1998 beschloss der Bundestag ein „Minderjährigenhaftungsbeschränkungsgesetz“ mit dem das Verfassungsgerichtsurteil Gesetzeskraft erlangte, Schuldeneintreibungen bei Kindern und Jugendlichen gesetzlich verbot und die Gefahr des überschuldeten Eintritts in die Volljährigkeit verhindert.
Das Lübecker Jobcenter nimmt es aber nicht so genau mit dem Schutz von Kindern und Jugendlichen.
So beauftragt die Lübecker Arbeits- und Sozialbehörde die Bundesagentur für Arbeit mit der Wahrnehmung ihrer Forderungen (vgl. Mahnung Anhang) gegen einen 8jährigen Schüler.
Für die Schuldeneintreibung ist die Inkassoabteilung der Regionaldirektion Niedersachen zuständig. Die schickte einem 8jährigen eine Mahnung und forderte das Kind auf, innerhalb einer Woche 2.163,00 Euro an das Jobcenter zu zahlen.

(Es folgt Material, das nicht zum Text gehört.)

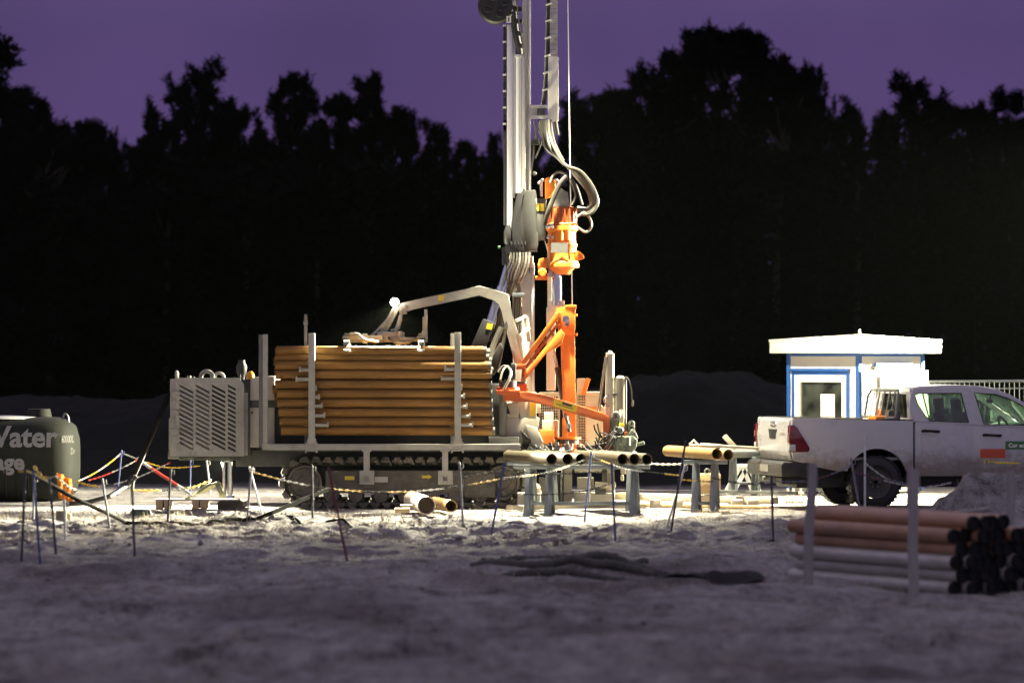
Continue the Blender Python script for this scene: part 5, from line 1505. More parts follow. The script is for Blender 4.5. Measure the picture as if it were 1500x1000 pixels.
# fence panel behind
fp = thing('site_fence', 'temporary steel fence panel with close upright bars right of the cabin', 'fence', (0, 0, 0))
D = 66.6
def f(m):  # black sheet added so the hollow beyond the pipes reads dark
    a = W(1340, 559, D); b = W(1530, 557.5, D)
    for q in (a, b): m.cyl((q.x, D, H(q.x, D)-.05), (q.x, D, q.z), .022, None, 10)
    m.cyl(a, b, .024, None, 10); m.cyl(a-Vector((0, 0, .12)), b-Vector((0, 0, .12)), .014, None, 8); m.cyl(a-Vector((0, 0, 1.45)), b-Vector((0, 0, 1.45)), .02, None, 8)
mb = MB(); f(mb); mb.build('panel_frame', 'steel', fp)
mb = MB()
a = W(1340, 559, D); b = W(1530, 557.5, D)
for k in range(1, 26):
    p = a.lerp(b, k/26); mb.cyl(p-Vector((0, 0, 1.45)), p, .006, None, 6)
mb.build('upright_bar', 'steel', fp)
# ---------------------------------------------------------------- water tank
TD = 62.0
wt_ = thing('water_tank', 'dark green horizontal water tank with grey lettering, cut by the left edge', 'water tank', (0, TD, 0))
xr_ = W(113, 680, TD).x; xl_ = xr_-3.6; zt = W(0, 610, TD).z; zb = -.03; rz = (zt-zb)/2; zc = (zt+zb)/2; RYT = .80
def sec(s, a):
    """superellipse cross-section, s = scale"""
    c = math.cos(a); d = math.sin(a); e = 2/3.4
    return RYT*s*math.copysign(abs(c)**e, c), rz*s*math.copysign(abs(d)**e, d)
mb = MB(); rings = []
prof = [(xl_, .0), (xl_, .55), (xl_+.08, .78), (xl_+.25, .94), (xl_+.5, 1)]+[(xl_+.5+k*.1, 1.) for k in range(1, 26)]+[(xr_-.45, 1), (xr_-.30, .985), (xr_-.16, .93), (xr_-.05, .80), (xr_, .58), (xr_+.01, .3), (xr_+.012, 0)]
for x, s in prof:
    ring = []
    for k in range(48):
        y, z = sec(max(s, .001), k*2*math.pi/48); ring.append(mb.bm.verts.new((x, y, zc+z)))
    rings.append(ring)
for i in range(len(rings)-1):
    for k in range(48): mb.bm.faces.new((rings[i][k], rings[i][(k+1) % 48], rings[i+1][(k+1) % 48], rings[i+1][k]))
mb.build('tank_shell', 'tank', wt_, 60)
mb = MB()
for k in range(16):   # moulded ribs low on the side
    x = xl_+.4+k*.17
    pts = []
    for a in np.linspace(math.pi*1.02, math.pi*1.38, 8):
        y, z = sec(1.0, a); pts.append((x, y, zc+z))
    mb.tube(pts, .018, 6)
mb.build('moulded_rib', 'tank', wt_)
def ysurf(z):
    q = min(1, abs((z-zc)/rz)); return -RYT*(1-q**3.4)**(1/3.4)
def tank_text(t, x, z, size, bold, mat, bend=False, name='lettering', xs=1.):
    me = text_mesh(t, size, .002, bold)
    bm = bmesh.new(); bm.from_mesh(me); bmesh.ops.subdivide_edges(bm, edges=[e for e in bm.edges if e.calc_length() > size*.2], cuts=2); bm.to_mesh(me); bm.free()
    for v in me.vertices:
        X_ = x+v.co.x*xs; Z_ = z+v.co.y; Y_ = ysurf(Z_)
        if bend:
            s = max(.45, float(np.interp(X_, [p[0] for p in prof], [p[1] for p in prof])))
            q = min(1, abs((Z_-zc)/(rz*s))); Y_ = -RYT*s*(1-q**3.4)**(1/3.4)
        v.co = Vector((X_, Y_-.006-v.co.z, Z_))
    o = link(name, me, mat, wt_); return o
bx_ = W(0, 654, TD-.75)
for t_, px_, py_, sz in (('Water', 85, 653.5, .43), ('Storage', 36.5, 687, .33)):
    tw = text_mesh(t_, sz, .002, .012); tank_text(t_, W(px_, 0, TD-.75).x-max(v.co.x for v in tw.vertices), W(0, py_, TD-.75).z, sz, .012, 'tanktext')
tank_text('60000L', W(90.5, 0, TD-.7).x, W(0, 648, TD-.7).z, .15, .003, 'tankfaint', True, xs=.34)
tank_text('Dr', W(104.5, 0, TD-.5).x, W(0, 665, TD-.5).z, .14, .003, 'tankfaint', True, xs=.28)
mb = MB(); c = W(57, 612, TD); mb.lathe((c.x, 0, zt-.02), (0, 0, 1), [(0, .20), (.10, .18), (.11, .175), (.135, .172), (.14, .15)], 32); mb.build('tank_lid', 'tank', wt_)
mb = MB(); mb.lathe((W(10, 0, TD).x, 0, zt-.03), (0, 0, 1), [(0, .55), (.03, .5), (.05, .1)], 32); mb.build('manhole_cover', 'white', wt_)
mb = MB(); a = W(92, 612, TD-.1); mb.tube([(a.x, -.1, a.z-.03), (a.x+.02, -.1, a.z+.05), (a.x+.05, -.1, a.z+.06), (a.x+.085, -.1, a.z), (a.x+.09, -.1, a.z-.12)], .016, 7, True, 4); mb.build('lifting_eye', 'steel', wt_)
def simple(name, label, cat, mat, fn, group=None, ang=38, origin=None):
    mb = MB(); fn(mb)
    bbx = [v.co for v in mb.bm.verts]
    o = Vector(origin) if origin else Vector((sum(v.x for v in bbx)/len(bbx), sum(v.y for v in bbx)/len(bbx), min(v.z for v in bbx)))
    for v in mb.bm.verts: v.co -= o
    ob = mb.build(name, mat, None, ang); ob.location = o
    return tag(ob, label, cat, group)
def wb(m, x0, y0, x1, y1, D, d, bev=.006):
    a = W(x0, y1, D); b = W(x1, y0, D); m.bx(a.x, b.x, D, D+d, a.z, b.z, bev)
# orange sheets hung at the tank end
def f(m):  # black sheet added so the hollow beyond the pipes reads dark
    for x0, x1, y0, y1, dd in ((83, 93.5, 692, 729, 0), (94, 105, 698, 735, .05)):
        D = 60.6+dd; vs = []
        for j in range(9):
            for i in range(6):
                t = i/5; q = j/8; p = W(x0+(x1-x0)*t+q*2.5, y0+(y1-y0)*q+t*3, D); vs.append(m.bm.verts.new(p+Vector((0, .025*math.sin(t*7+q*3), 0))))
        fs = [m.bm.faces.new((vs[j*6+i], vs[j*6+i+1], vs[j*6+i+7], vs[j*6+i+6])) for j in range(8) for i in range(5)]
        r = bmesh.ops.solidify(m.bm, geom=fs, thickness=.004)
simple('plastic_sheet', 'two orange plastic flaps hanging in front of the right end of the water tank', 'plastic sheet', 'orangesheet', f)
def f(m):  # black sheet added so the hollow beyond the pipes reads dark
    wb(m, -230, 744, 130, 765, 60.9, .3, .02)
simple('skid_beam', 'long dark timber beam under the front of the water tank', 'beam', 'beamdark', f)
def f(m): wb(m, 110, 740, 186, 762, 60.4, .25, .02)
simple('skid_beam', 'short dark timber beam right of the tank end beside the leaning hose', 'beam', 'beamdark', f)
def f(m): wb(m, 82, 748, 97, 786, 54.2, .04, .004); 
simple('wooden_board', 'dark upright board stuck in the sand in front of the tank end', 'board', 'beamdark', f)
def f(m): wb(m, 98.5, 752, 104, 787, 54.4, .05, .004)
simple('wooden_board', 'narrow pale board edge standing right beside the dark upright board', 'board', 'wood', f)
# pallet under the rear jacks
pal = thing('wooden_pallet', 'pale wooden pallet of boards on blocks lying left of the rear jacks', 'pallet', W(290, 744, 58.8))
def wbl(m, o, x0, y0, x1, y1, D, d, bev=.006):
    a = W(x0, y1, D)-o; b = W(x1, y0, D)-o; m.bx(a.x, b.x, D-o.y, D+d-o.y, a.z, b.z, bev)
for a_, b_, d_ in ((730.5, 733, 58.5), (730.2, 732.7, 58.68), (730, 732.5, 58.86)):
    m = MB(); wbl(m, pal.location, 228, a_, 352, b_, d_, .14); m.build('deck_board', 'woodpale', pal)
for px in (228, 240, 281, 293): 
    m = MB(); wbl(m, pal.location, px, 733.1, px+10, 745, 58.5, .45); m.build('block', 'wood', pal)
def f(m): wb(m, 318, 734, 357, 745, 58.6, .8, .02)
simple('timber_pad', 'dark timber pad under the two chrome jack legs', 'timber pad', 'beamdark', f)
def f(m):  # black sheet added so the hollow beyond the pipes reads dark
    n = 14; vs = []
    for j in range(n):
        for i in range(n):
            t = i/(n-1); q = j/(n-1)
            ridge = (t/.84 if t < .84 else max(0, (1-t)/.16))*(.30-.2*abs(q-.4))
            p = W(268, 731, 58.7); vs.append(m.bm.verts.new((p.x+t*.56+.05*q, 58.55+q*.5, p.z+ridge+.05*math.sin(11*t+6*q)*ridge*2)))
    fs = [m.bm.faces.new((vs[j*n+i], vs[j*n+i+1], vs[(j+1)*n+i+1], vs[(j+1)*n+i])) for j in range(n-1) for i in range(n-1)]
    bmesh.ops.solidify(m.bm, geom=fs, thickness=.012)
    p = W(318, 716, 58.6); m.tube([p, p+Vector((.05, 0, .03)), p+Vector((.07, 0, -.04)), p+Vector((.03, 0, -.10))], .012, 6, True, 4)
    p = W(290, 712, 58.7); m.tube([p, p+Vector((.03, 0, -.04)), p+Vector((.09, 0, -.04)), p+Vector((.12, 0, .0))], .010, 6, True, 4)
simple('tarpaulin', 'crumpled pale green tarpaulin lying on the pallet beside the jacks', 'tarpaulin', 'tarp', f)
def f(m):  # black sheet added so the hollow beyond the pipes reads dark
    for k in range(4): m.torus(W(206, 756-k*2.4, 56.5), (0, .12, 1), .15-.01*k, .022, 26, 8)
simple('hose_coil', 'small dark green coil of hose on the sand right of the tank beam', 'hose coil', 'greenplastic', f)
def f(m): m.lathe(W(228, 757, 57), (1, .2, 0), [(0, .02), (0, .08), (.22, .10), (.3, .05), (.36, .03)], 18)
simple('plastic_bottle', 'dark green plastic canister lying in front of the pallet', 'canister', 'greenplastic', f)
def f(m): m.tube([W(195, 752, 57.6), W(225, 751, 57.5), W(243, 754, 57.3)], .05, 10, True, 5)
simple('pvc_pipe', 'thick pale pipe lying on the lit sand left of the pallet', 'pipe', 'palepipe', f)

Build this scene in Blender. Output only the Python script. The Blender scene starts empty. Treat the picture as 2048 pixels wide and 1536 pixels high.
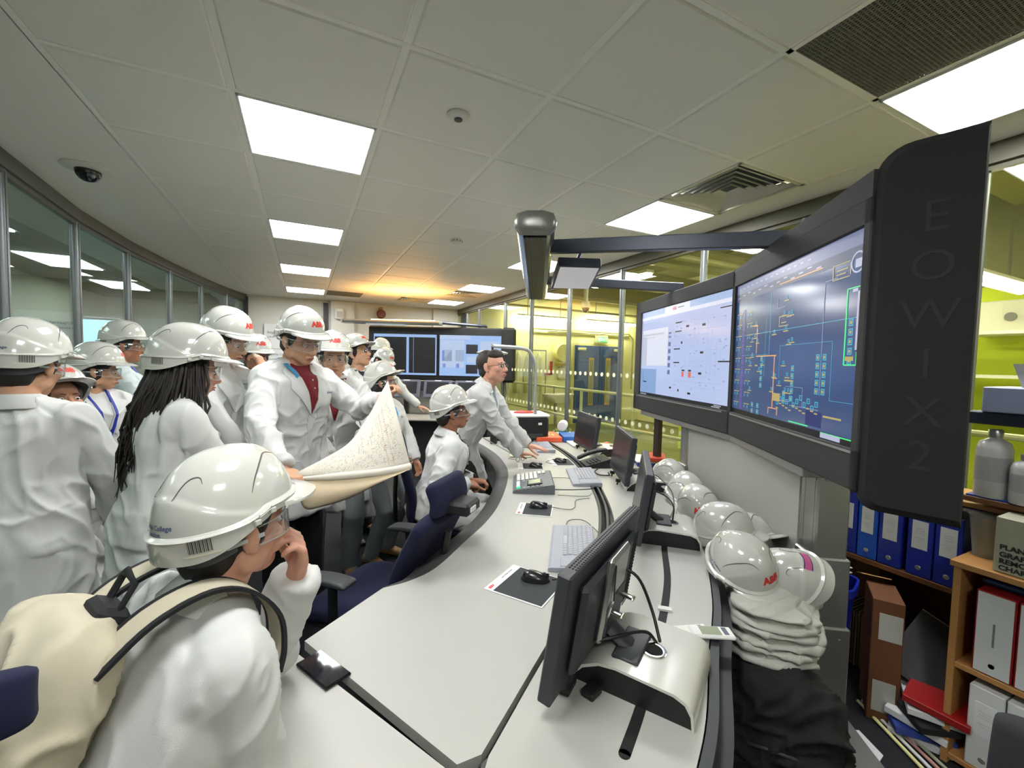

Sollte das Geld dort nicht ankommen, käme der Gerichtsvollzieher, wurde dem Jungen angedroht.
Nun fürchten Mutter und Sohn, dass für die Schuldentilgungen Spielzeug beschlagnahmt und Taschengeld gepfändet wird.
Für die illegale Mahnung soll der Junge auch noch 11.10 Euro Mahngebühren bezahlen (vgl. Anhang). Allein für die Abzahlung der Mahngebühren müsste er mehrere Monate auf sein Taschengeld verzichten.
Das Lübecker Jobcenter umgeht das eindeutige Verbot, bei minderjährigen Kindern und Jugendlichen Erstattungsansprüche durchzusetzen und kassiert für illegale Schuldentilgungen sogar einen Teil der unzureichenden Leistungsgewährungen für Kinder und Jugendliche.
Ein Widerspruch gegen einen Erstattungsbescheid hat eine aufschiebende Wirkung, und darf während des Widerspruchsverfahrens nicht umgesetzt werden. Trotzdem lässt das Jobcenter während laufender Rechtsschutzverfahren eine Mahnung verschicken, für die die Empfänger dann auch noch Mahngebühren bezahlen müssen.
Ohne Widerspruch wird ein Bescheid einen Monat nach Erhalt rechtskräftig und so lange soll das Jobcenter mit der Einleitung eines Mahnverfahrens warten.